In religion stories, networks favored scholars and journalists who question orthodox religion and the accuracy of the Gospels, but did not describe them as liberals or secularists, the report said.
For instance, in ABC’s special on “The DaVinci Code,” the network used 58 sound bites in favor of the liberal theological interpretation, compared to 10 opposed, the report stated.
Commenting on the survey, MRC founder L. Brent Bozell said the media’s habit of accentuating the negative can be seen through devoting half its evening-news stories on the Catholic church to clerical sexual abuse.
Meanwhile, the quiet work of the faithful goes on without media interest, Bozell wrote in a syndicated column.
The MRC chief also lamented hostility to most traditional religious interpretations, such as Mel Gibson’s movie, “The Passion of the Christ.”
While suicide bombers are blowing up buses in Israel and anti-Semitism is on the march in Europe, TV networks point to the danger zone as the space between Gibson’s ears, Bozell said.
“In short, the media have taken a burst of passionate Christian enthusiasm for an orthodox movie, and responded with a vision of religion programming that too often dismisses rather than debates that very orthodox vision,” Bozell said.
“When surveys of the national media have shown that half of journalists are religiously unaffiliated and 86 percent never attend church or synagogue, it’s not a surprise that they just don’t get it.”
However, Mason of the Religion Newswriters Association told Baptist Press Bozell’s assertion stems from a narrow study of 240 journalists in New York and Washington, D.C. in 1979-80.
Despite updates showing more prevalent religious belief among journalists, Mason said the old study has been repeated endlessly.
A 1992 survey of 1,400 journalists by David Weaver and G. Cleveland Wilhoit showed journalists’ religiosity generally mirrors that of the population as a whole, Mason said.
She said in a 1996 Religion Newswriters Association study of more than 250 religion reporters, three-fourths said religion was “important” or “very important” in their personal lives.
Mason also questioned the accuracy of MRC’s report, saying its look at alleged biases uses simplistic labeling and other indicators to identify problems.
For example, counting “liberal” or “conservative” tags of scholars relies on qualitative interpretation of phrases, she said. Mason called that unreliable as a neutral, social science technique.
“The real culprit in coverage problems of religion news is not an intentional liberal slant,” Mason said. “Rather, it is ignorance from reporters unaware of the complex diversity of religious belief.”
Two Southern Baptist commentators with media roots said the survey emphasizes the need for Christians to take a more pro-active stance in dealing with reporters.
Former television reporter Lawrence Smith said the church must shoulder some of the blame for any misunderstandings or hostility toward it.
“For too long, Christians have cursed the darkness,” said Smith, now vice president for communications at Southern Baptist Theological Seminary in Louisville, Ky. “It is time we began lighting candles. We must view the media as we would any ‘unreached people group.’”
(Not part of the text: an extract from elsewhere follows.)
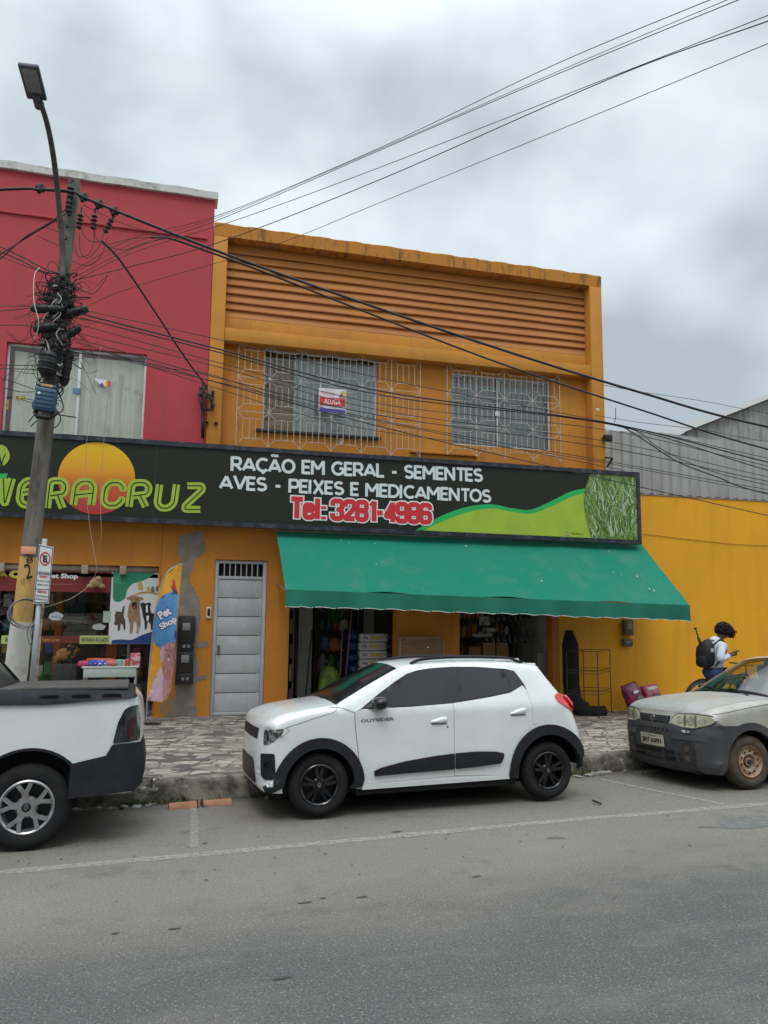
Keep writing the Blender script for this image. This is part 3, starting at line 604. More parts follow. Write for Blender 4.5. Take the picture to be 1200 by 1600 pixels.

Smith said Christians must become more intentional about taking the Gospel into newsrooms, both praying for reporters and encouraging other believers to enter the field of journalism.
Dwayne Hastings, editor of Faith & Family Magazine — published by the SBC’s Ethics and Religious Liberty Commission — said Christians can’t expect secular reporters to offer accurate representations of their faith. But Christians can offer to assist them in understanding Christianity’s tenets, he added.
“(We can) ask that the playing field be level in news stories pertaining to any faith,” Hastings said. “If you have a concern about a news story you read or view, communicate your concerns to that media outlet.
“It is a given that the national press focuses on the most sensational stories, which typically are not flattering to our faith. The real stories are Christians serving quietly and changing lives in Christ’s name. While reporters look for the chinks in Christians’ armor, we need to be diligent telling the story of what Christ did for mankind by every means God provides.”